È proprio il caso di dirlo: il dibattito fra detrattori e sostenitori della sopravvivenza dei dialetti non si esaurisce mai. Se, da un lato, c’è chi sostiene che facciano aumentare le difficoltà di comprensione interregionale e che siano sinonimo di bassa estrazione sociale, dall’altro lato c’è chi ne difende il valore storico e linguistico, oltre che folkloristico. Difficile dire come gli uni potrebbero convincere gli altri delle proprie ragioni o viceversa, dal momento che le argomentazioni da ambo le parti continuano a fioccare e a mietere vittime. Certo è, però, che una recente scoperta potrebbe far cambiare idea quantomeno a qualche indeciso, o far ricredere chi – alla luce della neo-notizia – sarà a favore dei benefici del dialettismo.
Ad occuparsi dello studio in questione è stato Napolen Katsos, ricercatore presso la Cambridge University, in collaborazione con i colleghi della Cyprus University of Technology e dell’Università di Cipro, che hanno condotto un’indagine su 64 bambini bi-dialettali, 47 parlanti più di una lingua e 25 in grado di esprimersi in una sola. Con le dovute differenziazioni di ordine sociale, economico, intellettivo e linguistico, i piccoli volontari sono stati sottoposti ad alcuni test volti a verificare le loro attitudini e predisposizioni, in correlazione con la quantità di idiomi usati nella vita di tutti i giorni.
«Un po’ a sorpresa – stando a quanto Katsos ha riferito alla rivista americana Quartz – i bimbi multilingue e quelli bi-dialettali hanno dimostrato un vantaggio su quelli monolingue in un punteggio composito di processi cognitivi, basato su test della memoria, attenzione e flessibilità». Ciò significa che i Paesi arabi in cui sono diffusi più dialetti, così come molti territori della Svizzera, della Spagna e dell’Italia, al pari degli Stati Uniti (in cui l’afroamericano va a braccetto con l’inglese) e del Belgio diviso fra francese e inglese, consentono alle nuove generazioni di sviluppare abilità cerebrali particolarmente elevate e preziose, per il solo fatto di esporli a un ambiente in cui si comunica in più di una forma.

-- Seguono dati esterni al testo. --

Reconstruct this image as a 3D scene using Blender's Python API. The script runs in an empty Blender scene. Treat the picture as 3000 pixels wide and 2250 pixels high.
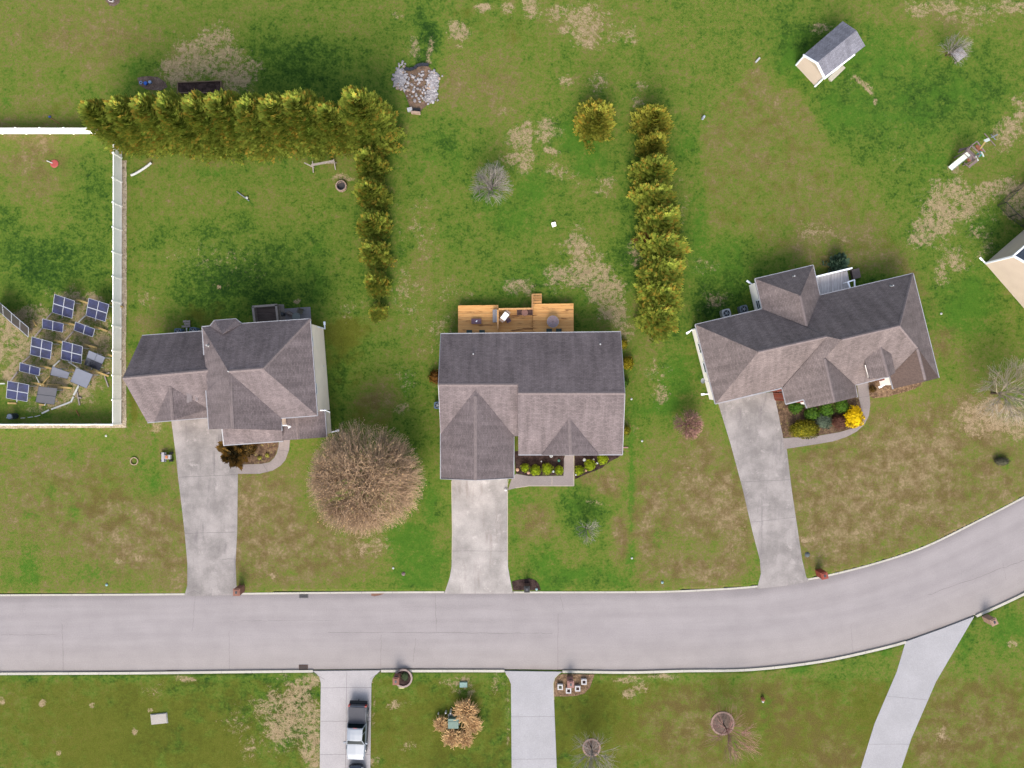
import bpy, math, random
import numpy as np
from mathutils import Vector, Matrix
R = math.radians
scene = bpy.context.scene
COL = scene.collection
H, S = 70.0, 0.035            # drone height, metres per photo pixel on the ground

def W(x, y, z=0.0):           # where the point seen at photo pixel (x, y) stands when it is z metres up
    k = (H - z) / H * S
    return Vector(((x - 1500) * k, (1125 - y) * k, z))

def s2l(c):
    c = c / 255.0
    return c / 12.92 if c <= 0.04045 else ((c + 0.055) / 1.055) ** 2.4
KEXP = 2.8
def A(r, g, b, k=KEXP):       # base colour from a measured sRGB value of a level surface
    return tuple(min(0.86, s2l(v) / k) for v in (r, g, b)) + (1.0,)

# ---------------------------------------------------------------- mesh builder
class MB:
    def __init__(self):
        self.v, self.f, self.uv, self.mi, self.tint = [], [], [], [], []
        self.m, self.t = 0, 0.5
    def face(self, pts, uv=None):
        n = len(self.v)
        self.v.extend(tuple(p) for p in pts)
        self.f.append(list(range(n, n + len(pts))))
        self.uv.append(uv); self.mi.append(self.m); self.tint.append(self.t)
    def mesh(self, vs, fs):
        n = len(self.v)
        self.v.extend(tuple(p) for p in vs)
        for f in fs:
            self.f.append([i + n for i in f]); self.uv.append(None); self.mi.append(self.m); self.tint.append(self.t)
    def obox(self, c, ax, ay, az):           # box from centre and three half-axis vectors
        c = Vector(c); vs = []
        for k in (-1, 1):
            for sx, sy in ((-1, -1), (1, -1), (1, 1), (-1, 1)):
                vs.append(c + ax * sx + ay * sy + az * k)
        self.mesh(vs, [(3, 2, 1, 0), (4, 5, 6, 7), (0, 1, 5, 4), (1, 2, 6, 5), (2, 3, 7, 6), (3, 0, 4, 7)])
    def box(self, c, size, rz=0.0):
        co, si = math.cos(rz), math.sin(rz)
        self.obox(c, Vector((co, si, 0)) * size[0] / 2, Vector((-si, co, 0)) * size[1] / 2, Vector((0, 0, size[2] / 2)))
    def beam(self, p0, p1, w, h):            # rectangular bar between two points
        p0, p1 = Vector(p0), Vector(p1); d = p1 - p0
        L = d.length
        if L < 1e-6: return
        d /= L
        up = Vector((0, 0, 1)) if abs(d.z) < 0.95 else Vector((0, 1, 0))
        sx = d.cross(up).normalized(); uz = sx.cross(d)
        self.obox((p0 + p1) / 2, d * L / 2, sx * w / 2, uz * h / 2)
    def tube(self, pts, rad, n=6, cap=True):
        rings = []; pts = [Vector(p) for p in pts]; vs = []
        for i, p in enumerate(pts):
            d = (pts[min(i + 1, len(pts) - 1)] - pts[max(i - 1, 0)]).normalized()
            up = Vector((0, 0, 1)) if abs(d.z) < 0.9 else Vector((1, 0, 0))
            a = d.cross(up).normalized(); b = d.cross(a)
            r = rad[i] if hasattr(rad, '__len__') else rad
            for k in range(n):
                t = 2 * math.pi * k / n
                vs.append(p + a * math.cos(t) * r + b * math.sin(t) * r)
        fs = []
        for i in range(len(pts) - 1):
            for k in range(n):
                fs.append((i * n + k, i * n + (k + 1) % n, (i + 1) * n + (k + 1) % n, (i + 1) * n + k))
        if cap:
            fs.append(tuple(range(n))[::-1]); fs.append(tuple((len(pts) - 1) * n + k for k in range(n)))
        self.mesh(vs, fs)
    def cyl(self, c, r, h, n=20, r2=None):
        c = Vector(c)
        self.tube([c, c + Vector((0, 0, h))], [r, r if r2 is None else r2], n)
    def ring(self, c, ro, ri, h, n=24):
        c = Vector(c); vs = []
        for r, z in ((ro, 0), (ro, h), (ri, h), (ri, 0)):
            for k in range(n):
                t = 2 * math.pi * k / n; vs.append(c + Vector((r * math.cos(t), r * math.sin(t), z)))
        fs = []
        for j in range(4):
            for k in range(n):
                fs.append((j * n + k, j * n + (k + 1) % n, ((j + 1) % 4) * n + (k + 1) % n, ((j + 1) % 4) * n + k))
        self.mesh(vs, fs)
    def prism(self, pts, z0, z1):            # plan polygon (x, y) raised from z0 to z1
        n = len(pts)
        ar = sum(pts[i][0] * pts[(i + 1) % n][1] - pts[(i + 1) % n][0] * pts[i][1] for i in range(n))
        if ar < 0: pts = pts[::-1]
        vs = [(p[0], p[1], z0) for p in pts] + [(p[0], p[1], z1) for p in pts]
        self.mesh(vs, [tuple(range(n))[::-1], tuple(range(n, 2 * n))] + [(i, (i + 1) % n, n + (i + 1) % n, n + i) for i in range(n)])
    def ell(self, c, rx, ry, rz, nu=14, nv=8, rot=0.0, jit=0.0, rnd=None, zmin=-1.0):
        vs, fs = [], []; c = Vector(c); co, si = math.cos(rot), math.sin(rot)
        for j in range(nv + 1):
            ph = -math.pi / 2 + math.pi * j / nv
            for i in range(nu):
                t = 2 * math.pi * i / nu
                q = 1 + (rnd.uniform(-jit, jit) if rnd else 0)
                x, y, z = rx * math.cos(ph) * math.cos(t) * q, ry * math.cos(ph) * math.sin(t) * q, rz * max(math.sin(ph), zmin) * q
                vs.append(c + Vector((x * co - y * si, x * si + y * co, z)))
        for j in range(nv):
            for i in range(nu):
                fs.append((j * nu + i, j * nu + (i + 1) % nu, (j + 1) * nu + (i + 1) % nu, (j + 1) * nu + i))
        self.mesh(vs, fs)
    def data(self, name, mats, org=(0, 0, 0), smooth=False):
        me = bpy.data.meshes.new(name)
        o = Vector(org)
        me.from_pydata([tuple(Vector(p) - o) for p in self.v], [], self.f)
        for m in (mats if isinstance(mats, (list, tuple)) else [mats]): me.materials.append(m)
        if any(self.mi): me.polygons.foreach_set('material_index', self.mi)
        if any(u is not None for u in self.uv):
            ul = me.uv_layers.new(name='UVMap')
            for p, u in zip(me.polygons, self.uv):
                if u is not None:
                    for li, q in zip(p.loop_indices, u): ul.data[li].uv = q
        at = me.attributes.new('tint', 'FLOAT', 'FACE'); at.data.foreach_set('value', self.tint)
        if smooth: me.polygons.foreach_set('use_smooth', [True] * len(me.polygons))
        me.update()
        return me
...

La novità fondamentale consiste proprio nella non differenza, nei risultati raggiunti durante l’esperimento, fra la padronanza di due parlate ufficialmente riconosciute e quella di una lingua e un dialetto, perché «passare sistematicamente dall’una all’altra, senza fornire alla mente quella stimolazione extra, porta a performance cognitive più alte. La pluralità è una marcia in più e a tal proposito i dialetti sono sottostimati» ha dichiarato Katsos.
Si trova d’accordo con tale analisi Roberta d’Alessandro, insegnante di italianistica al Leiden University Centre for Linguistics, la quale, soffermandosi sulla situazione dello Stivale, ha fatto notare che «quelli che in Italia vengono definiti dialetti, in realtà, da un punto di vista linguistico sono lingue a tutti gli effetti. Napoletano, siciliano, abruzzese, milanese, piemontese e veneto si sono sviluppati autonomamente dal latino, senza passare dall’italiano. Molti genitori, soprattutto al Sud, hanno il terrore di far ascoltare il dialetto ai propri figli. È un errore gravissimo, perché mettono delle barriere al loro sviluppo cognitivo, che invece potrebbe essere molto più avanzato».

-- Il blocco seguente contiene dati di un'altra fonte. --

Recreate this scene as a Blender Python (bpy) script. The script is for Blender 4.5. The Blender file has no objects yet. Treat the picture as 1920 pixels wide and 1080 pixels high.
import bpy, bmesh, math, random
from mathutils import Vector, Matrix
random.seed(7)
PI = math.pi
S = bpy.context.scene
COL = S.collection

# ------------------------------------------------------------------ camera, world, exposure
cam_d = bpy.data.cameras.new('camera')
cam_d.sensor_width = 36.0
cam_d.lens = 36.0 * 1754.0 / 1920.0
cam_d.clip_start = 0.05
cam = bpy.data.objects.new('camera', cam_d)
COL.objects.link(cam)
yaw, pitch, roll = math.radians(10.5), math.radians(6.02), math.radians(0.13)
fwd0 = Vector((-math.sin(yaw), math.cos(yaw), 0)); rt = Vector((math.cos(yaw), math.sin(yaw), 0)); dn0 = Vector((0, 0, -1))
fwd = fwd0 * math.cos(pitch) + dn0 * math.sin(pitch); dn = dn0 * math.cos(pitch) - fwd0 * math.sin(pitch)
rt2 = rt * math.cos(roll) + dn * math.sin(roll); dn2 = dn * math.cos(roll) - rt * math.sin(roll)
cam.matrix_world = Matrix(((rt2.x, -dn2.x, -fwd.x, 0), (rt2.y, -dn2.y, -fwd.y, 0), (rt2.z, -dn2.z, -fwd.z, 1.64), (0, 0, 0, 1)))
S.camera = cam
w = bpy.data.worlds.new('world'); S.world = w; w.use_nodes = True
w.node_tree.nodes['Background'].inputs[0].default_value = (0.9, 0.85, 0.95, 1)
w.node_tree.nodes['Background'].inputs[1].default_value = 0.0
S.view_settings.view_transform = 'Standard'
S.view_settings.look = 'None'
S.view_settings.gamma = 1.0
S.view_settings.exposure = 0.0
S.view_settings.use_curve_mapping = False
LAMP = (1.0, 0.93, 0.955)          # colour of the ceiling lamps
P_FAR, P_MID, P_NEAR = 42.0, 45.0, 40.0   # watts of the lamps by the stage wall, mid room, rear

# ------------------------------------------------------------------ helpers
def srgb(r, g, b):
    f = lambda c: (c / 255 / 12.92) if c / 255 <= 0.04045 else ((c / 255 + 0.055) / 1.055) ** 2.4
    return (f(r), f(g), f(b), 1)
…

Non sarà forse questo a cambiare definitivamente le sorti di un’ampia discussione sull’argomento, ormai intrapresa da decenni e tutt’altro prossima a concludersi, ma è senz’altro vero che quanto constatato potrebbe influenzarla fortemente e aiutare a concentrare l’attenzione su alcuni vantaggi del dialettismo finora evidenziati poco o niente.